__DIRECTION__: Set down the whole listing verbatim.

__DATASET CONTENT__:

>> begin

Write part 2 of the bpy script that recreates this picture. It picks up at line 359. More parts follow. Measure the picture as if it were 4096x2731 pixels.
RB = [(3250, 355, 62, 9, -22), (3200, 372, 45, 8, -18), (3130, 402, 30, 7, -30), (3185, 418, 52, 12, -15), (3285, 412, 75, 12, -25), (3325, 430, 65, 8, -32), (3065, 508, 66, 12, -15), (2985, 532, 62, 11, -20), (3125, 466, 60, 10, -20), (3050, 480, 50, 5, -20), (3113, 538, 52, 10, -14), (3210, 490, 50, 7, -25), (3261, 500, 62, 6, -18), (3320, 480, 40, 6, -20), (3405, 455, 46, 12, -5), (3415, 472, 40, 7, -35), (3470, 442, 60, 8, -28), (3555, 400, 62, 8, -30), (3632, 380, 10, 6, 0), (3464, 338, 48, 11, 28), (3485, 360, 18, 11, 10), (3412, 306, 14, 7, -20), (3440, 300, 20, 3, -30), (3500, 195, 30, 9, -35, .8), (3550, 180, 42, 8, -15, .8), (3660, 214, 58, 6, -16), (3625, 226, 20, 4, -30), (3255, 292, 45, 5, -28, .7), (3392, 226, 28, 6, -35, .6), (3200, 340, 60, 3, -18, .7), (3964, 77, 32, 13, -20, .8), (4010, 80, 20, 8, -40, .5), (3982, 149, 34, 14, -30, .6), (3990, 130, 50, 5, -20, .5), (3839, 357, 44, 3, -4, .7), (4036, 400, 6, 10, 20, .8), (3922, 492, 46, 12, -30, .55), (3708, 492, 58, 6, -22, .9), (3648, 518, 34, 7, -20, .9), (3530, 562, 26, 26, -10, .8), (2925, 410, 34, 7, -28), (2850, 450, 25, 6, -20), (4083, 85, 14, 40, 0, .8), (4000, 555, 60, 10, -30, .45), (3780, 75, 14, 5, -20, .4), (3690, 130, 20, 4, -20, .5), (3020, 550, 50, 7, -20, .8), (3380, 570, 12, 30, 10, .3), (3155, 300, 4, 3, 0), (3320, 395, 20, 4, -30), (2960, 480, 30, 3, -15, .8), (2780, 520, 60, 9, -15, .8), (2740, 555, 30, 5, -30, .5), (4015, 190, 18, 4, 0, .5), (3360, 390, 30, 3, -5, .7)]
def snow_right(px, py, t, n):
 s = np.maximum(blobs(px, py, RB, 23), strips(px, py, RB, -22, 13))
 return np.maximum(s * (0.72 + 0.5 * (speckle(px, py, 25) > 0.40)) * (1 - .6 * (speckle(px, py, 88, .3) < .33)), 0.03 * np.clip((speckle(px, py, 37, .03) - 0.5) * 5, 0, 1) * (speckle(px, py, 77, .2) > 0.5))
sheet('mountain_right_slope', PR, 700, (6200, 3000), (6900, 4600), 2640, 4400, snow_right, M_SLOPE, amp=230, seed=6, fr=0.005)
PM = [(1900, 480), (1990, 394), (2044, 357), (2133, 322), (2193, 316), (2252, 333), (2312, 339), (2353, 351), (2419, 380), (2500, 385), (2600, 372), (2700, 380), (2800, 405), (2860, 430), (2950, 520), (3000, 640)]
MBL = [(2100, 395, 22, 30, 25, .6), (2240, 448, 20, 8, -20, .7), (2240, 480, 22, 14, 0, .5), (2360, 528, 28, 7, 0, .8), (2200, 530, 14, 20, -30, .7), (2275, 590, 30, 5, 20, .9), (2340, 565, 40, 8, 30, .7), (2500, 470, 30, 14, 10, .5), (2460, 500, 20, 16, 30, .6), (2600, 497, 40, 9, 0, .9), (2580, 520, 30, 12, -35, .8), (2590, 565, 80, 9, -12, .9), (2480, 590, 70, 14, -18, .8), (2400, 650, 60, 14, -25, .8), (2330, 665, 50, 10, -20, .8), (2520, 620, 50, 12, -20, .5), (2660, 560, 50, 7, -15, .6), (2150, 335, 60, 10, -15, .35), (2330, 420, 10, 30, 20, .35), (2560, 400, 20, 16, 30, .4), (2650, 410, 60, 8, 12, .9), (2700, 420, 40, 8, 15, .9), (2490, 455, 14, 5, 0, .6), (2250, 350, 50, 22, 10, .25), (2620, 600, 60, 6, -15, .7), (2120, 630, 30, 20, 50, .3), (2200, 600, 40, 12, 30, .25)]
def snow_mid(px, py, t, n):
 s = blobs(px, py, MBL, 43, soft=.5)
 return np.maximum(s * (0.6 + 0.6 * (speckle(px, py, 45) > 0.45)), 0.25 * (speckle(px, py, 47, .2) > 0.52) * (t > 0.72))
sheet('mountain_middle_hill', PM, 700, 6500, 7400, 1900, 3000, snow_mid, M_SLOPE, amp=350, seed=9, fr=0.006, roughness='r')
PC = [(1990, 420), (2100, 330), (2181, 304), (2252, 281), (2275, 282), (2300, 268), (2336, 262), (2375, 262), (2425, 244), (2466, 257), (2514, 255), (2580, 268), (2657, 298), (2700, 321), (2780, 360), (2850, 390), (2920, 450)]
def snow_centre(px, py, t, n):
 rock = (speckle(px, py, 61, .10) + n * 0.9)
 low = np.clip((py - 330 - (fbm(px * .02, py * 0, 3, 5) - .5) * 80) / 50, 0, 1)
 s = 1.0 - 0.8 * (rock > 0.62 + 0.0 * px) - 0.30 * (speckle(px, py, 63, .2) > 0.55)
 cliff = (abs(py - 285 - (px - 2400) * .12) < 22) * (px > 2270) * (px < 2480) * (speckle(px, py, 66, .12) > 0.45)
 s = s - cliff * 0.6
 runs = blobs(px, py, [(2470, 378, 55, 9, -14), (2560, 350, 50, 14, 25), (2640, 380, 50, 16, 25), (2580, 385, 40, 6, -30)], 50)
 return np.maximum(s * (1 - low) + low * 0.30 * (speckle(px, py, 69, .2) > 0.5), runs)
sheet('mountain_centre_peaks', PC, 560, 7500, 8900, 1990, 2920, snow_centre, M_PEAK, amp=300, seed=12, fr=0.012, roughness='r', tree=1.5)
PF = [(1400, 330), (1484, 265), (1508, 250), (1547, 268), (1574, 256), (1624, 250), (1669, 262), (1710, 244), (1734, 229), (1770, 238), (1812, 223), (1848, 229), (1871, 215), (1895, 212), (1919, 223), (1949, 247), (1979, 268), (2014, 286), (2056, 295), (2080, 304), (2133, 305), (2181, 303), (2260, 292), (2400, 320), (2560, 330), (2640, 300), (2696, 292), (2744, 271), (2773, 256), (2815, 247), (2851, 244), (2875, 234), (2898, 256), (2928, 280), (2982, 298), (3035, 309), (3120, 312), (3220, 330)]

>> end

__WRITTEN ANSWER__:
Write part 2 of the bpy script that recreates this picture. It picks up at line 359. More parts follow. Measure the picture as if it were 4096x2731 pixels.
RB = [(3250, 355, 62, 9, -22), (3200, 372, 45, 8, -18), (3130, 402, 30, 7, -30), (3185, 418, 52, 12, -15), (3285, 412, 75, 12, -25), (3325, 430, 65, 8, -32), (3065, 508, 66, 12, -15), (2985, 532, 62, 11, -20), (3125, 466, 60, 10, -20), (3050, 480, 50, 5, -20), (3113, 538, 52, 10, -14), (3210, 490, 50, 7, -25), (3261, 500, 62, 6, -18), (3320, 480, 40, 6, -20), (3405, 455, 46, 12, -5), (3415, 472, 40, 7, -35), (3470, 442, 60, 8, -28), (3555, 400, 62, 8, -30), (3632, 380, 10, 6, 0), (3464, 338, 48, 11, 28), (3485, 360, 18, 11, 10), (3412, 306, 14, 7, -20), (3440, 300, 20, 3, -30), (3500, 195, 30, 9, -35, .8), (3550, 180, 42, 8, -15, .8), (3660, 214, 58, 6, -16), (3625, 226, 20, 4, -30), (3255, 292, 45, 5, -28, .7), (3392, 226, 28, 6, -35, .6), (3200, 340, 60, 3, -18, .7), (3964, 77, 32, 13, -20, .8), (4010, 80, 20, 8, -40, .5), (3982, 149, 34, 14, -30, .6), (3990, 130, 50, 5, -20, .5), (3839, 357, 44, 3, -4, .7), (4036, 400, 6, 10, 20, .8), (3922, 492, 46, 12, -30, .55), (3708, 492, 58, 6, -22, .9), (3648, 518, 34, 7, -20, .9), (3530, 562, 26, 26, -10, .8), (2925, 410, 34, 7, -28), (2850, 450, 25, 6, -20), (4083, 85, 14, 40, 0, .8), (4000, 555, 60, 10, -30, .45), (3780, 75, 14, 5, -20, .4), (3690, 130, 20, 4, -20, .5), (3020, 550, 50, 7, -20, .8), (3380, 570, 12, 30, 10, .3), (3155, 300, 4, 3, 0), (3320, 395, 20, 4, -30), (2960, 480, 30, 3, -15, .8), (2780, 520, 60, 9, -15, .8), (2740, 555, 30, 5, -30, .5), (4015, 190, 18, 4, 0, .5), (3360, 390, 30, 3, -5, .7)]
def snow_right(px, py, t, n):
 s = np.maximum(blobs(px, py, RB, 23), strips(px, py, RB, -22, 13))
 return np.maximum(s * (0.72 + 0.5 * (speckle(px, py, 25) > 0.40)) * (1 - .6 * (speckle(px, py, 88, .3) < .33)), 0.03 * np.clip((speckle(px, py, 37, .03) - 0.5) * 5, 0, 1) * (speckle(px, py, 77, .2) > 0.5))
sheet('mountain_right_slope', PR, 700, (6200, 3000), (6900, 4600), 2640, 4400, snow_right, M_SLOPE, amp=230, seed=6, fr=0.005)
PM = [(1900, 480), (1990, 394), (2044, 357), (2133, 322), (2193, 316), (2252, 333), (2312, 339), (2353, 351), (2419, 380), (2500, 385), (2600, 372), (2700, 380), (2800, 405), (2860, 430), (2950, 520), (3000, 640)]
MBL = [(2100, 395, 22, 30, 25, .6), (2240, 448, 20, 8, -20, .7), (2240, 480, 22, 14, 0, .5), (2360, 528, 28, 7, 0, .8), (2200, 530, 14, 20, -30, .7), (2275, 590, 30, 5, 20, .9), (2340, 565, 40, 8, 30, .7), (2500, 470, 30, 14, 10, .5), (2460, 500, 20, 16, 30, .6), (2600, 497, 40, 9, 0, .9), (2580, 520, 30, 12, -35, .8), (2590, 565, 80, 9, -12, .9), (2480, 590, 70, 14, -18, .8), (2400, 650, 60, 14, -25, .8), (2330, 665, 50, 10, -20, .8), (2520, 620, 50, 12, -20, .5), (2660, 560, 50, 7, -15, .6), (2150, 335, 60, 10, -15, .35), (2330, 420, 10, 30, 20, .35), (2560, 400, 20, 16, 30, .4), (2650, 410, 60, 8, 12, .9), (2700, 420, 40, 8, 15, .9), (2490, 455, 14, 5, 0, .6), (2250, 350, 50, 22, 10, .25), (2620, 600, 60, 6, -15, .7), (2120, 630, 30, 20, 50, .3), (2200, 600, 40, 12, 30, .25)]
def snow_mid(px, py, t, n):
 s = blobs(px, py, MBL, 43, soft=.5)
 return np.maximum(s * (0.6 + 0.6 * (speckle(px, py, 45) > 0.45)), 0.25 * (speckle(px, py, 47, .2) > 0.52) * (t > 0.72))
sheet('mountain_middle_hill', PM, 700, 6500, 7400, 1900, 3000, snow_mid, M_SLOPE, amp=350, seed=9, fr=0.006, roughness='r')
PC = [(1990, 420), (2100, 330), (2181, 304), (2252, 281), (2275, 282), (2300, 268), (2336, 262), (2375, 262), (2425, 244), (2466, 257), (2514, 255), (2580, 268), (2657, 298), (2700, 321), (2780, 360), (2850, 390), (2920, 450)]
def snow_centre(px, py, t, n):
 rock = (speckle(px, py, 61, .10) + n * 0.9)
 low = np.clip((py - 330 - (fbm(px * .02, py * 0, 3, 5) - .5) * 80) / 50, 0, 1)
 s = 1.0 - 0.8 * (rock > 0.62 + 0.0 * px) - 0.30 * (speckle(px, py, 63, .2) > 0.55)
 cliff = (abs(py - 285 - (px - 2400) * .12) < 22) * (px > 2270) * (px < 2480) * (speckle(px, py, 66, .12) > 0.45)
 s = s - cliff * 0.6
 runs = blobs(px, py, [(2470, 378, 55, 9, -14), (2560, 350, 50, 14, 25), (2640, 380, 50, 16, 25), (2580, 385, 40, 6, -30)], 50)
 return np.maximum(s * (1 - low) + low * 0.30 * (speckle(px, py, 69, .2) > 0.5), runs)
sheet('mountain_centre_peaks', PC, 560, 7500, 8900, 1990, 2920, snow_centre, M_PEAK, amp=300, seed=12, fr=0.012, roughness='r', tree=1.5)
PF = [(1400, 330), (1484, 265), (1508, 250), (1547, 268), (1574, 256), (1624, 250), (1669, 262), (1710, 244), (1734, 229), (1770, 238), (1812, 223), (1848, 229), (1871, 215), (1895, 212), (1919, 223), (1949, 247), (1979, 268), (2014, 286), (2056, 295), (2080, 304), (2133, 305), (2181, 303), (2260, 292), (2400, 320), (2560, 330), (2640, 300), (2696, 292), (2744, 271), (2773, 256), (2815, 247), (2851, 244), (2875, 234), (2898, 256), (2928, 280), (2982, 298), (3035, 309), (3120, 312), (3220, 330)]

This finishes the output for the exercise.